On the challenge of being first
It is nearly two months since I’ve joined the team at Dasha Artificial Intelligence. By extension - this is two months that Dasha's product has gone international. When interviewing and taking on this role I felt that the product will sell itself. What we’ve got is head and shoulders above our perceived competition. So much so that I’ve been finding it difficult to get our (future) clients to fully grasp the paradigm shift which Dasha’s voice AI brings to the call center automation market.
I will use today’s blog post to explore the difficulties of being first.
There are a number of companies offering products to automate call centers with IVR systems. These are big players including IBM, Nuance and Google Dialog Flow. The key value offering that sets us apart is that Dasha’s AI is human-indistinguishable - that is to say 97% of all people we speak with talk to us as they would to a human being.
This raises some ethical questions and I promise we will explore in-depth the dialogue happening in tech now about the ethics of AI in a later article. For now, suffice it to say that the key paradigm shift we see in the coming years is that customers will expect a fully intelligent AI first when calling a provider and a human operator second.
The issue that we are facing today is more down-to-earth. There is no demand for a human-indistinguishable voice solution to augment call center operations because no such solution has yet been introduced to the market. This means that when I’m talking to our clients, I’m talking to people who compare us to legacy IVR systems and robo-calling solutions while the best thing to compare us to is a full-on call center.
Take a look at how we stack up against an operator:
A fair question - can Dasha do anything that a human operator can? Right now the answer is - not quite. We can do most repetitive tasks such as qualify leads as potential customers and inform them of the product offerings, conduct NPS surveys, distribute service updates, route calls and answer customer queries or prepare information for the operator.
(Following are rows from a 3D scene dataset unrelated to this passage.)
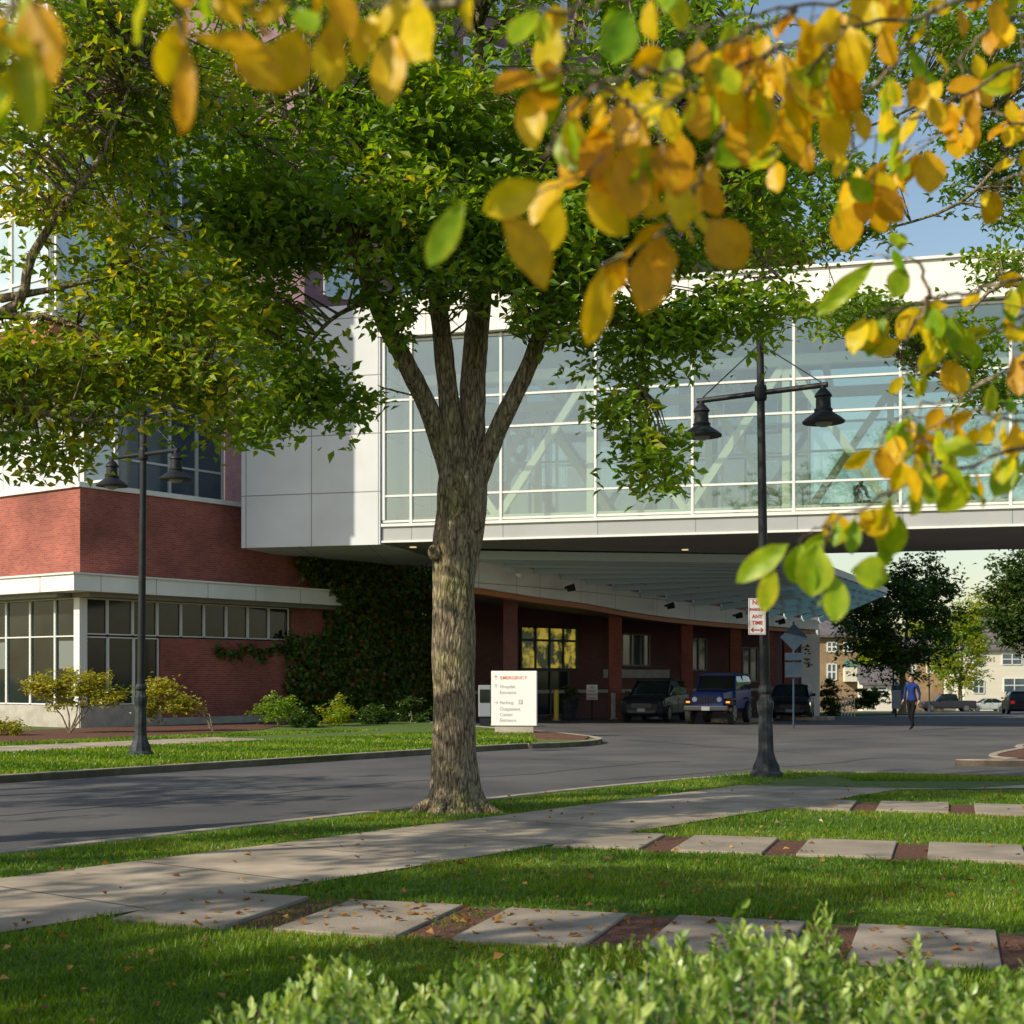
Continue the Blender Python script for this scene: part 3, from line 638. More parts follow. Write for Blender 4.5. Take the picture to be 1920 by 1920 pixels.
for s in (3.8,6.0):
    mb=MB(); mb.fb(FB,s-.05,s+.05,-2.8,-2.3,6.801,7.22); mb.build('leg',M['plastic'],bn)
# ============================================================ TOWER BUILDINGS BEHIND
tw=thing('hospital_tower','tall plum brick block rising behind the trees and the footbridge','building',(0,70,0))
ta=(-9.3,64.5); tb=(11.0,79.1); L_=math.hypot(tb[0]-ta[0],tb[1]-ta[1]); td=((tb[0]-ta[0])/L_,(tb[1]-ta[1])/L_); tn=(td[1],-td[0])
FT=Fr(ta,td,tn)
mb=MB(); mb.fb(FT,0,L_,-22,0,-.5,38); mb.build('wall',M['tower'],tw)
for r in range(8):
    for c in range(6):
        window(FT,1+c*3.8,3.4+c*3.8,7.5+r*3.8,9.7+r*3.8,.06,2,[],M['pglass'],tw,fw=.09)
wg=thing('hospital_wing','lower orange-brown wing with a slanted roofline at the right of the tower','building',(16,84,0))
mb=MB(); x0,x1=PX(1310,84),PX(1515,84)
za,zb_=PZ(330,84),PZ(520,84)
mb.add([(x0,84,0),(x1,84,0),(x1,84,zb_),(x0+2,84,za),(x0,84,za)]+[(x0,100,0),(x1,100,0),(x1,100,zb_),(x0+2,100,za),(x0,100,za)],[(0,1,2,3,4),(9,8,7,6,5),(0,5,6,1),(1,6,7,2),(2,7,8,3),(3,8,9,4),(4,9,5,0)])
mb.build('wall',M['wing'],wg)
mb=MB(); mb.add([(x0+1.9,83.4,za+.2),(x1+.6,83.4,zb_-.2),(x1+.6,100,zb_-.2),(x0+1.9,100,za+.2),(x0+1.9,83.4,za+.7),(x1+.6,83.4,zb_+.3),(x1+.6,100,zb_+.3),(x0+1.9,100,za+.7)],[(0,3,2,1),(4,5,6,7),(0,1,5,4),(1,2,6,5),(2,3,7,6),(3,0,4,7)])
mb.build('roof',M['wood'],wg)
FW=Fr((x0,84),(1,0),(0,-1))
for r in range(4): window(FW,3.2,4.6,8+r*4,10.2+r*4,.06,1,[],M['bglass'],wg)
# ============================================================ ENTRANCE CANOPY
ent=thing('entrance_canopy','curved white entrance canopy with teal glass roof and brick columns over the drop-off','canopy',(5,60,-.12))
cp=[(845,50.8,5.97,1.13),(900,51.6,5.93,1.10),(1000,54,5.68,1.02),(1100,57,5.46,.92),(1200,61,5.2,.86),(1300,65,5.0,.78),(1400,69,4.82,.66),(1470,72,4.70,.56),(1535,75,4.6,.5)]
cps=smoothpath([(PX(p,Y),Y,z,t) for p,Y,z,t in cp],4)
mb=MB(); mb.loft([[(x,y,z),(x,y,z-t),(x-.35,y+.3,z-t),(x-.35,y+.3,z)] for x,y,z,t in cps]); mb.build('fascia',M['fascia'],ent)
mb=MB(); mb.loft([[(x-.12,y+.12,z-t-.002),(x-.12,y+.12,z-t-.2),(x-.4,y+.4,z-t-.2),(x-.4,y+.4,z-t-.002)] for x,y,z,t in cps]); mb.build('beam',M['wood'],ent)
mb=MB(); mb.loft([[(x-.4,y+.4,z-t+.25),(x-.4,y+.4,z-t+.1),(x-1.5,y+11,z-t+.1),(x-1.5,y+11,z-t+.25)] for x,y,z,t in cps]); mb.build('soffit',M['soffit'],ent)
inner=[Vector((x,y,z+.12)) for x,y,z,t in cps]; m_=len(inner)
outer=[Vector((10.5,53.4,6.13))+(Vector((19.6,75.5,6.25))-Vector((10.5,53.4,6.13)))*(i/(m_-1)) for i in range(m_)]
mb=MB(); mb.loft([[a+Vector((0,0,.03)),b+Vector((0,0,.03)),b+Vector((0,0,.05)),a+Vector((0,0,.05))] for a,b in zip(inner,outer)]); mb.build('glass_roof',M['teal'],ent)
steel=mat('blue_grey_steel',(.50,.62,.66),rough=.45)
for i in range(0,m_,2):
    mb=MB(); a,b=inner[i],outer[i]; d=(b-a).normalized(); sd=Vector((-d.y,d.x,0))*.09; up=Vector((0,0,.3))
    mb.loft([[p+sd,p-sd,p-sd-up,p+sd-up] for p in (a,b)]); mb.build('rib',steel,ent)
for k in range(1,7):
    f=k/7; mb=MB(); mb.loft([[p+Vector((.05,0,.02)),p+Vector((-.05,0,.02)),p+Vector((-.05,0,-.12)),p+Vector((.05,0,-.12))] for p in [a+(b-a)*f for a,b in zip(inner,outer)]]); mb.build('purlin',steel,ent)
mb=MB(); mb.loft([[p+Vector((.08,0,.08)),p+Vector((-.08,0,.08)),p+Vector((-.08,0,-.22)),p+Vector((.08,0,-.22))] for p in outer]); mb.build('edge_beam',M['band'],ent)
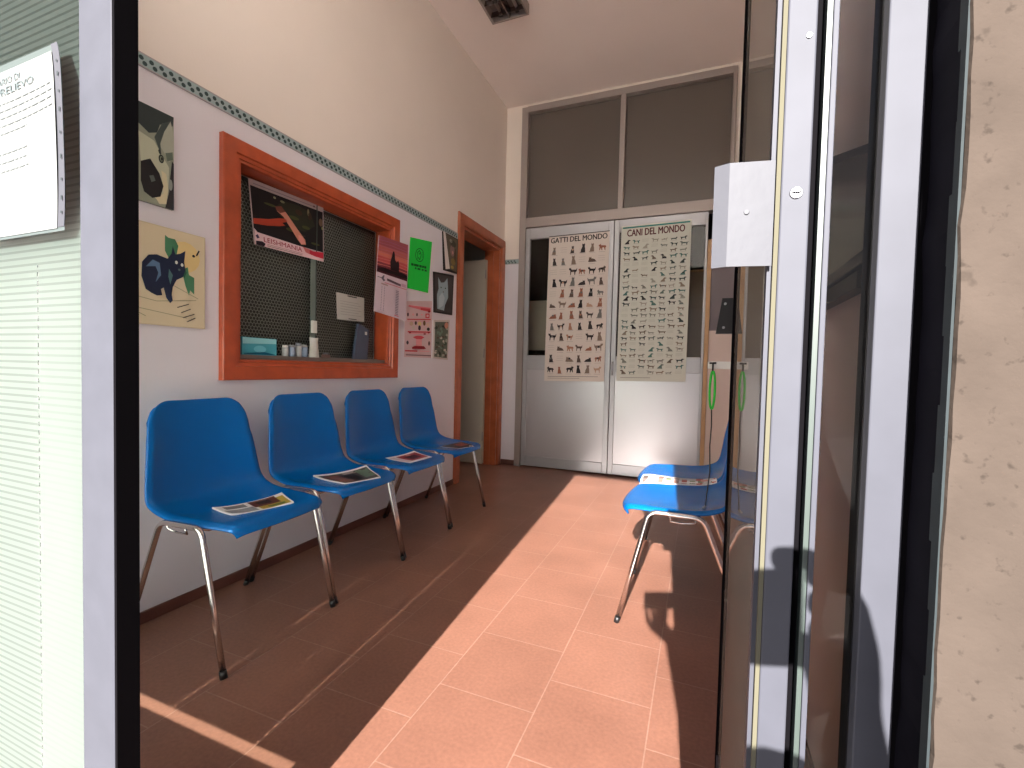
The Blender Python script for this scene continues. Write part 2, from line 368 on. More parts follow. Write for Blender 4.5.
M_ADDED_CANOPY = pbr('added_canopy_concrete', (0.55, 0.5, 0.46, 1), 0.9)
b = MB(); b.box(-7, 7, -1.055, 0.40, 2.50, 2.62, M_ADDED_CANOPY); struct(b.build('added_sun_canopy'))  # unseen slab added to keep the high sun out of the entrance

# rooms behind (dark back room, side corridor, reception)
b = MB()
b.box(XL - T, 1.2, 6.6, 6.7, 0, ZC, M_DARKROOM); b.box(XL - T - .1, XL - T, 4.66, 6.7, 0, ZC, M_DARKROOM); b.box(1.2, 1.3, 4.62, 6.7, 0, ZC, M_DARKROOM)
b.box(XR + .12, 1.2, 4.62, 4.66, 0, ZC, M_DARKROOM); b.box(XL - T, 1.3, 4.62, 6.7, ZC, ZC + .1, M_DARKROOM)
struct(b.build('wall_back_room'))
M_RECEP = pbr('reception_wall', (0.10, 0.10, 0.09, 1), 0.9)
b = MB()
b.box(-3.4, -3.3, 0.43, 3.3, 0, 2.9, M_RECEP); b.box(-3.4, XL - T, 3.2, 3.3, 0, 2.9, M_RECEP); b.box(-3.4, XL - T, 0.43, 0.5, 0, 2.9, M_RECEP); b.box(-3.4, XL - T, 0.43, 3.3, 2.9, 3.0, M_RECEP)
struct(b.build('wall_reception'))
M_CORR = pbr('corridor_wall', (0.42, 0.42, 0.38, 1), 0.9)
b = MB()
b.box(-3.4, -3.3, 3.3, 4.66, 0, 2.9, M_CORR); b.box(-3.4, XL - T, 4.56, 4.66, 0, 2.9, M_CORR); b.box(-3.4, XL - T, 3.3, 4.66, 2.9, 3.0, M_CORR)
struct(b.build('wall_corridor'))

# skirting
b = MB(); b.box(XL, XL + 0.010, 0.45, 3.475, 0, 0.046, M_BASE)
struct(b.build('baseboard_left', bevel=0.002))
b = MB(); b.box(XL + 0.018, PX0, YB - 0.042, YB - 0.03, 0, 0.05, M_BASE); struct(b.build('baseboard_back', bevel=0.002))
b = MB(); b.box(XR - 0.010, XR, 0.63, YB - 0.06, 0, 0.046, M_BASE); struct(b.build('baseboard_right', bevel=0.002))

# border of small tiles with dark diamonds
M_BORD = pbr('sea_green_glaze', (0.32, 0.41, 0.42, 1), 0.35)
M_BORDD = pbr('dark_green_glaze', (0.015, 0.045, 0.045, 1), 0.35)
M_BORDL = pbr('pale_liner', (0.42, 0.36, 0.36, 1), 0.4)
def border(name, org, du, length):
    b = MB(); du = Vector(du); org = Vector(org); up = Vector((0,0,1)); nd = du.cross(up) if True else None
    nd = Vector((1,0,0)) if abs(du.y) > .5 else Vector((0,-1,0))
    def P(u, v, L): return org + du * u + up * v + nd * L
    H = 0.050
    b.prism([P(0,0,0.0), P(length,0,0.0), P(length,H,0.0), P(0,H,0.0)], nd * 0.004, M_BORD)
    for v in (0.0, H - 0.004): b.prism([P(0,v,0.004), P(length,v,0.004), P(length,v+0.004,0.004), P(0,v+0.004,0.004)], nd * 0.0008, M_BORDL)
    u = 0.012; p = 0.0345
    while u < length - 0.03:
        for (du_, v) in ((0, 0.0315), (0.012, 0.0155)):
            r = 0.0085; c = (u + du_, v)
            poly = [P(c[0] + r * math.cos(a), c[1] + r * math.sin(a), 0.004) for a in [k * PI / 4 for k in range(8)]]
            b.prism(poly, nd * 0.0006, M_BORDD)
        u += p
    return struct(b.build(name))
border('trim_1', (XL, 0.46, 2.065), (0,1,0), 3.477 - 0.46)
border('trim_2', (XL + 0.002, YB - 0.03, 2.065), (1,0,0), PX0 - XL - 0.004)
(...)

Getting back to my original question - how do we shift the paradigm of a market that is oblivious to the possibility of the solution that we are bringing? Our answer is three-fold - client education, client pain points study and product demonstration (which is really education). What we’ve seen work very well is having our clients talk directly to the voice models that are already in production and up and running. What works best is a pre-pilot demo model to run some call volume through for the client - this helped us to sign our first healthcare client in insurance claims management.
Do we have the final answer? I think not yet. As a startup, we are constantly changing our approaches and looking for the things that work. If you ever faced a similar dilemma - educating an entire market, what was your experience and how did you tackle it?